## start Source excerpt

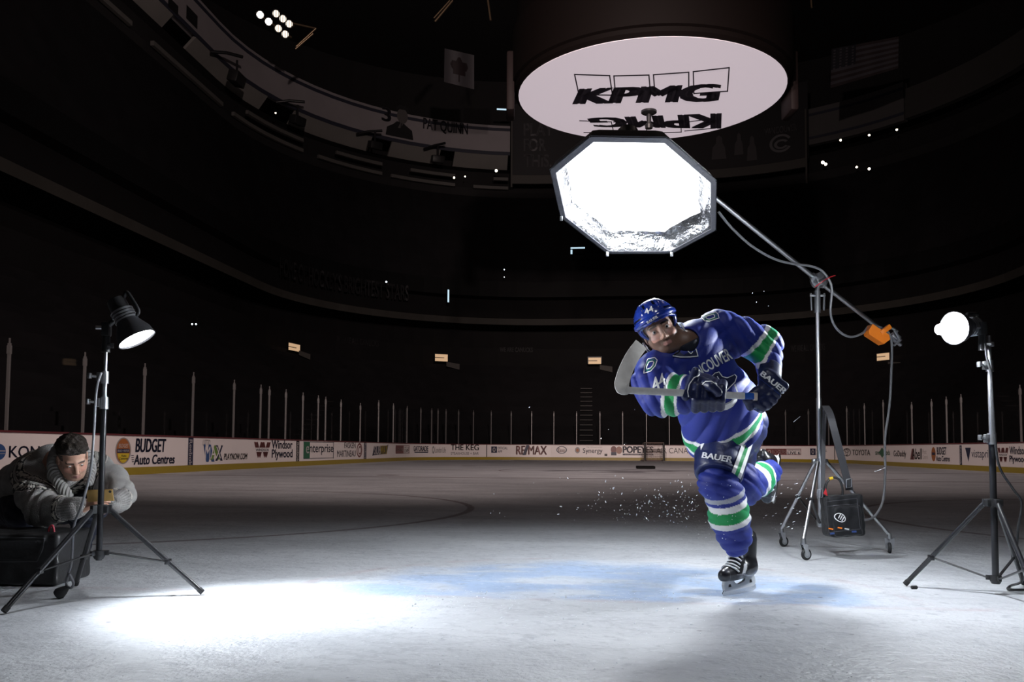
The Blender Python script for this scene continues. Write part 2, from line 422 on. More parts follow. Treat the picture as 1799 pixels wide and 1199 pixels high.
    logo = M('MULTIPLY', M('SUBTRACT', 1, ss(M('ADD', dist(0.6, 30.8), M('MULTIPLY', wob, 3)), 2.4, 3.4)), ss(noise(0.6), 0.42, 0.55))
    col = mixc(col, (0.13, 0.08, 0.09), M('MULTIPLY', marks, 0.75)); col = mixc(col, (0.12, 0.11, 0.13), M('MULTIPLY', logo, 0.7))
    # ruts, scuffs and dark flecks
    wv = noise(1.2, 8, stretch.outputs['Vector'], 0.7)
    rut = M('MULTIPLY', band(wv, 0.5, 0.010, 0.012), 0.20); col = mixc(col, (0.16, 0.175, 0.21), rut)
    fl = N.new('ShaderNodeTexVoronoi'); fl.inputs['Scale'].default_value = 7; L.new(mp.outputs['Vector'], fl.inputs['Vector'])
    col = mixc(col, (0.10, 0.105, 0.13), M('MULTIPLY', M('SUBTRACT', 1, ss(fl.outputs['Distance'], 0.05, 0.11)), M('MULTIPLY', ss(noise(2.2), 0.5, 0.6), 0.7)))
    col = mixc(col, (0.30, 0.315, 0.36), M('MULTIPLY', ss(noise(7, 5), 0.58, 0.72), 0.45)); col = mixc(col, (0.70, 0.72, 0.75), M('MULTIPLY', ss(noise(26, 4), 0.58, 0.72), 0.5))
    f2 = N.new('ShaderNodeTexVoronoi'); f2.inputs['Scale'].default_value = 24; L.new(mp.outputs['Vector'], f2.inputs['Vector']); col = mixc(col, (0.20, 0.21, 0.25), M('MULTIPLY', M('SUBTRACT', 1, ss(f2.outputs['Distance'], 0.05, 0.16)), M('MULTIPLY', ss(noise(3.1), 0.5, 0.62), 0.6)))
    col = mixc(col, (0.34, 0.355, 0.39), M('MULTIPLY', ss(fine, 0.55, 0.75), 0.5))
    L.new(col, b.inputs['Base Color'])
    rgh = N.new('ShaderNodeMapRange'); rgh.inputs['To Min'].default_value = 0.32; rgh.inputs['To Max'].default_value = 0.62
    L.new(fine, rgh.inputs['Value']); L.new(rgh.outputs['Result'], b.inputs['Roughness'])
    hgt = M('ADD', M('MULTIPLY', fine, 0.5), M('ADD', M('MULTIPLY', noise(45, 3), 0.35), M('MULTIPLY', sn, 1.2)))
    bp = N.new('ShaderNodeBump'); bp.inputs['Strength'].default_value = 0.7; bp.inputs['Distance'].default_value = 0.025
    L.new(hgt, bp.inputs['Height']); L.new(bp.outputs['Normal'], b.inputs['Normal'])
    return m
cr_ = G(1045, 1052); CREASE = (cr_.x * math.cos(YAW) - cr_.y * math.sin(YAW), cr_.x * math.sin(YAW) + cr_.y * math.cos(YAW))
mb = MB(); pth = [rk(u, v) for u, v in plan(HW, UF, RC, u0=-4)]
mb.add(pth, [tuple(range(len(pth)))[::-1]])
tag(mb.build('floor', ice_material(), smooth=False, origin=(0, 0, 0)), 'grey white rink ice with a worn blue goal crease and thin dark circles', None, kind='structure')
# ------------------------------------------------------------------ boards
BH = 1.07
m_board = mat('board_white', (0.74, 0.69, 0.68), 0.35, var=0.04, vscale=1.5)
m_kick = mat('kick_yellow', (0.28, 0.21, 0.02), 0.45, var=0.08)
m_cap = mat('cap_red', (0.10, 0.02, 0.025), 0.4)
NS, NA = 26, 18
iL, iF, iR = NS, NS + NA, NS + NA + NS      # path indices: end of left side, end of left corner, end of far side
SPAN = {'left': (0.0, BD.c[iF]), 'far': (BD.c[iF], BD.c[iR]), 'right': (BD.c[iR], BD.c[-1])}
WALLS = {}
for side, (a, b) in SPAN.items():
    mb = MB(); BD.sweep([(0, 0.0), (0, BH - 0.03), (-0.12, BH - 0.03), (-0.12, 0.0), (0, 0.0)], mb, a, b)
    o = mb.build('wall_' + side, m_board); WALLS[side] = o
    tag(o, {'left': 'white rink boards with printed advertisements along the left side', 'far': 'white rink boards across the far end behind the net', 'right': 'white rink boards curving along the right side'}[side], kind='structure')
    k = MB(); BD.sweep([(0.001, 0.0), (0.012, 0.0), (0.012, 0.20), (0.001, 0.20), (0.001, 0.0)], k, a, b); tag(k.build('kick_plate', m_kick, o), 'yellow kick plate')
    c = MB(); BD.sweep([(0.03, BH - 0.03), (0.03, BH + 0.015), (-0.15, BH + 0.015), (-0.15, BH - 0.03), (0.03, BH - 0.03)], c, a, b); tag(c.build('cap_rail', m_cap, o), 'dark red cap rail')
# ---- printed advertisements, laid out in photo pixels and looked up on the board surface
INK = {k: mat('ink_' + k, c, 0.45, var=0.05) for k, c in dict(navy=(0.012, 0.018, 0.05), black=(0.02, 0.018, 0.02), red=(0.22, 0.035, 0.04), yellow=(0.55, 0.42, 0.03),
       orange=(0.33, 0.11, 0.03), green=(0.02, 0.12, 0.06), grey=(0.28, 0.27, 0.27), white=(0.72, 0.68, 0.67), blue=(0.03, 0.08, 0.22), maroon=(0.16, 0.05, 0.05), pale=(0.45, 0.40, 0.38), lime=(0.14, 0.25, 0.05), skin=(0.33, 0.17, 0.13)).items()}
INKS = list(INK); INKM = [INK[k] for k in INKS]
def ink(k): return INKS.index(k)
def disc_poly(n=28): return [(0.5 + 0.5 * math.cos(2 * math.pi * i / n), 0.5 + 0.5 * math.sin(2 * math.pi * i / n)) for i in range(n)]
class Print:
    def __init__(s, wall, off=0.004): s.w = wall; s.mb = MB(); s.off = off; s.k = 0
    def map(s, box, pts, slope=0.0):
        x0, y0, x1, y1 = box; xm = (x0 + x1) / 2; sa, _ = s.w.find(x0, (y0 + y1) / 2); sb, _ = s.w.find(x1, (y0 + y1) / 2)
        zt = s.w.find(xm, y0)[1]; zb = s.w.find(xm, y1)[1]; o = s.off + 0.0015 * s.k
        return [s.w.at(sa + (sb - sa) * x, zb + (zt - zb) * y, o) for x, y in pts]
    def text(s, t, box, color, bold=0.02, shear=0.0):
        v, f = text_mesh(t, bold, shear); s.k += 1; s.mb.add(s.map(box, v), f, ink(color)); return s
    def poly(s, pts, box, color): s.k += 1; s.mb.add(s.map(box, pts), [tuple(range(len(pts)))], ink(color)); return s
    def rect(s, box, color, n=6):
        s.k += 1; q = [(i / n, 0) for i in range(n + 1)] + [(i / n, 1) for i in range(n + 1)]
        s.mb.add(s.map(box, q), [(i, i + 1, n + 2 + i, n + 1 + i) for i in range(n)], ink(color)); return s
    def disc(s, box, color): return s.poly(disc_poly(), box, color)
    def ring(s, box, color, w=0.16):
        s.k += 1; a = disc_poly(36); b = [((x - 0.5) * (1 - 2 * w) + 0.5, (y - 0.5) * (1 - 2 * w) + 0.5) for x, y in a]; n = 36
        s.mb.add(s.map(box, a + b), [(i, (i + 1) % n, n + (i + 1) % n, n + i) for i in range(n)], ink(color)); return s
    def frame(s, box, color, w=1.0):
        x0, y0, x1, y1 = box; s.rect((x0, y0, x1, y0 + w), color); s.rect((x0, y1 - w, x1, y1), color)
        s.rect((x0, y0, x0 + w, y1), color, 1); return s.rect((x1 - w, y0, x1, y1), color, 1)
    def done(s, label, parent, name='advertisement'):
        o = s.mb.build(name, INKM, parent, smooth=False)
        used = sorted({p.material_index for p in o.data.polygons}); idx = [used.index(p.material_index) for p in o.data.polygons]
        o.data.materials.clear()
        for u in used: o.data.materials.append(INKM[u])
        o.data.polygons.foreach_set('material_index', idx)
        return tag(o, label)
WL, WF, WR = WALLS['left'], WALLS['far'], WALLS['right']
p = Print(BD); p.disc((-17, 780, 10, 809), 'blue').rect((-14, 792, 9, 793.5), 'pale').rect((-14, 797, 9, 798), 'pale').text('KONICA', (15, 784, 108, 804), 'navy', 0.015); p.done('blue disc and navy capital letters', WL)
p = Print(BD); p.disc((202, 769, 230, 816), 'grey').disc((204, 771, 228, 814), 'orange').rect((205, 789, 227, 796), 'navy').poly([(0.06, 1), (0.94, 1), (0.86, 0.5), (0.65, 0.1), (0.5, 0), (0.35, 0.1), (0.14, 0.5)], (204, 797, 228, 814), 'yellow')
p.text('BUDGET', (208, 780, 225, 787), 'white').text('BRAKE + MUFFLER', (206, 790.5, 226, 794.5), 'white').text('Auto', (212, 799, 221, 803), 'navy').text('Centres', (208, 804, 224, 808), 'navy')
p.text('BUDGET', (237, 771, 291, 795), 'navy', 0.045, 0.12).text('Auto Centres', (234, 799, 306, 816), 'navy', 0.045, 0.12)
for i in range(4): p.rect((229 + i * 0.5, 800 + i * 3.6, 234, 801 + i * 3.6), 'navy', 1)
p.done('orange and yellow oval beside bold navy lettering', WL)
def pad(x0, x1, y0, y1, col='navy', t=None, par=None):
    p = Print(BD); p.rect((x0, y0, x1, y1), col, 1)
    if t:
        v, f = text_mesh(t, 0.02); v2 = np.stack([v[:, 1], 1 - v[:, 0]], 1); p.k += 1
        p.mb.add(p.map((x0 + (x1 - x0) * 0.22, y0 + (y1 - y0) * 0.06, x1 - (x1 - x0) * 0.2, y0 + (y1 - y0) * 0.8), v2), f, ink('white'))
    p.done('navy upright pad' + (' with white letters running down' if t else ''), par or WL, 'divider_pad')
pad(330, 339, 769, 831, 'navy', 'Reebok'); pad(520, 525.5, 775, 821.5, 'black', 'Reebok'); pad(639, 643.5, 777, 815, 'navy', 'Reebok')
p = Print(BD); p.text('LOTTO', (356, 773, 369, 783), 'grey', 0.01, 0.2)
p.poly([(0, .9), (.12, 1), (.35, .45), (.42, .95), (.6, .95), (.95, 0), (.7, 0), (.55, .3), (.45, 0), (.25, 0)], (357, 780, 378, 812), 'blue').poly([(0, 0), (.4, 1), (.62, 1), (1, 0), (.75, 0), (.5, .5), (.3, 0)], (369, 783, 386, 808), 'lime').poly([(0, 1), (.3, 1), (.5, .65), (.75, 1), (1, 1), (.66, .5), (1, 0), (.7, 0), (.5, .35), (.3, 0), (0, 0), (.34, .5)], (378, 783, 391, 810), 'navy')
p.text('MAX', (360, 785, 388, 806), 'white', 0.0).text('PLAYNOW.COM', (393, 797, 434, 808), 'black', 0.03, 0.15); p.done('blue and green slanted letters beside small black lettering', WL)
p = Print(BD); p.text('W', (446, 777, 475, 805), 'maroon', 0.07).rect((448, 787, 473, 794.5), 'white').text('WINDSOR', (449, 788.5, 472, 793.5), 'navy', 0.03)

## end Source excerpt

**Aim**. Search the data above for the string "pixels" and return every line that has it.

**Exercise solution**.
The Blender Python script for this scene continues. Write part 2, from line 422 on. More parts follow. Treat the picture as 1799 pixels wide and 1199 pixels high.
# ---- printed advertisements, laid out in photo pixels and looked up on the board surface